Com base nesses direitos, as lideranças do Ka Ubanoko estão a organizar-se para recorrer ao Ministério Público Federal (MPF) e à Defensoria Pública Federal (DPF). Enquanto isso, seguem as tentativas de diálogo com o apoio das organizações e da diocese de Roraima.
Yidri Torrealba, representa as 160 famílias de venezuelanos no Ka Ubanoko. “Recuperamos esse local e já é reconhecido pelos vizinhos do bairro. Aprendemos a viver em comunidade implementando a educação diferenciada para as crianças já que mais de 50 por cento não consegue vagas nas escolas. Preparamos a nossa alimentação com a ajuda de ONG’s, somos pessoas profissionais que trabalhamos. Juntos conseguimos superar tantos obstáculos. Queremos que nossa voz seja ouvida”, desabafa.

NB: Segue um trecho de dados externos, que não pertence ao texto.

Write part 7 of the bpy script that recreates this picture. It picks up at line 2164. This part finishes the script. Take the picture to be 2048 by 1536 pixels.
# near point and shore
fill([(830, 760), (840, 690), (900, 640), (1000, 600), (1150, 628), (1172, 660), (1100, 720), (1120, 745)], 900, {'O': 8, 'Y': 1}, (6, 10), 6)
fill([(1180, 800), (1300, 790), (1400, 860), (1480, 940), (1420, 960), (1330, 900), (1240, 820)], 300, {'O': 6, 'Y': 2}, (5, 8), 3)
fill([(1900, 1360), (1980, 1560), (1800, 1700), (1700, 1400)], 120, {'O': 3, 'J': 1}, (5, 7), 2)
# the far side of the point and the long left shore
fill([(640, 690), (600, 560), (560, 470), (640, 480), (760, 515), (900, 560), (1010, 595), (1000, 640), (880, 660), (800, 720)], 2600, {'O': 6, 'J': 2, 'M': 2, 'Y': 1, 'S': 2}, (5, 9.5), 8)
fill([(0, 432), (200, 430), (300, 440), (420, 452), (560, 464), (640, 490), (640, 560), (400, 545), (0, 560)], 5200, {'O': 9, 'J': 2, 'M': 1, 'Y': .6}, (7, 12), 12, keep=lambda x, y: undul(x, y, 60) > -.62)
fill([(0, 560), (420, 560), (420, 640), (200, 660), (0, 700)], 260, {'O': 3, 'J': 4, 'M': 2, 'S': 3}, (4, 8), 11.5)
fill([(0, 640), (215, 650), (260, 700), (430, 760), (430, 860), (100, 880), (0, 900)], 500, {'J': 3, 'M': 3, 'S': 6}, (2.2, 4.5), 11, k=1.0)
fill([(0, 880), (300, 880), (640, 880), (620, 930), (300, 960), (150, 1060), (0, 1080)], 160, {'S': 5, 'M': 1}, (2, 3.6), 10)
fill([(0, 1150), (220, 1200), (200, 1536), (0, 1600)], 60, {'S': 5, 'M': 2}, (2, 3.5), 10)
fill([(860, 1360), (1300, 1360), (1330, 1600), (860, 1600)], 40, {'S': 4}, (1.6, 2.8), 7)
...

Os moradores da comunidade saem às ruas para conseguir o sustento, recolher latas, ferros para vender, limpar vidros de carros, vender diversos produtos. Alguns têm os seus próprios empreendimentos como fabricação de sandálias, reciclagem, vendas de verduras, corte de cabelo, manicure, artesanato, vendas de comida rápida dentro e fora da comunidade.
Abrigo não é a solução
Os indígenas afirmam que muitos deles não vão se adaptar a um abrigo e terminarão nas ruas causando mais problemas. A proposta de interiorização, também não agrada. Deirys Ramos, da etnia eñepa diz sentir-se ofendida. “Conheço os meus direitos e sei o que é uma consulta prévia. Sinto-me triste e enganada pelas instituições que dizem defender os indígenas e venezuelanos”. Para ela, o Abrigo Jardim Floresta não é a solução. “Não tem árvores, não tem brisa e estaremos fechados todo o dia. Faz calor, não tem privacidade. Um ser humano não merece viver num lugar assim. Não teremos nem o direito de escolher o que vamos comer. Acham que vamos nos contentar com um pouco de artesanato sem ter um trabalho digno? Lá não asseguram a educação bilíngue das crianças”, ressalta.
Apesar das dificuldades, é consenso entre as lideranças que o Ka Ubanoko é bem melhor que um abrigo, pois todos se sentem livres para tomar decisões, organizar a vida com normas que são assumidas, respeitadas e vividas por todos. Eles têm recebido apoio de ONG’s, e mesmo numa vida precária, consideram um bom lugar para reiniciar a vida no Brasil segundo os quatro verbos propostos pelo Papa Francisco: “Acolher, proteger, promover e integrar”.
Atenção especial
Em Boa Vista, existe o abrigo Pintolândia que é destinado aos indígenas e coordenado pelo Alto Comissariado das Nações Unidas para os Refugiados (ACNUR), com gestão da Fraternidade Internacional (FFHI). Hoje, conta com 538 indígenas. Segundo Relatório de Atividades para Populações Indígenas do ACNUR, dos cinco mil refugiados e migrantes indígenas venezuelanos registados em território brasileiro desde 2018, 65 por cento são requerentes de asilo. A maior parte está na região norte. No entanto, muitos deles já se encontram em 17 diferentes estados do Brasil. Em relação ao povo warao, em Roraima são cerca de 1,3 mil indígenas. No Pará são mais de 900 e no Amazonas 600. Embora tenham vindo do país vizinho, esses dados mostram o grande fluxo de indígenas deslocados internos. Estes são ainda mais vulneráveis, enfrentando dificuldades para o acesso à documentação, moradia, saneamento básico, meios de subsistência, entre outros.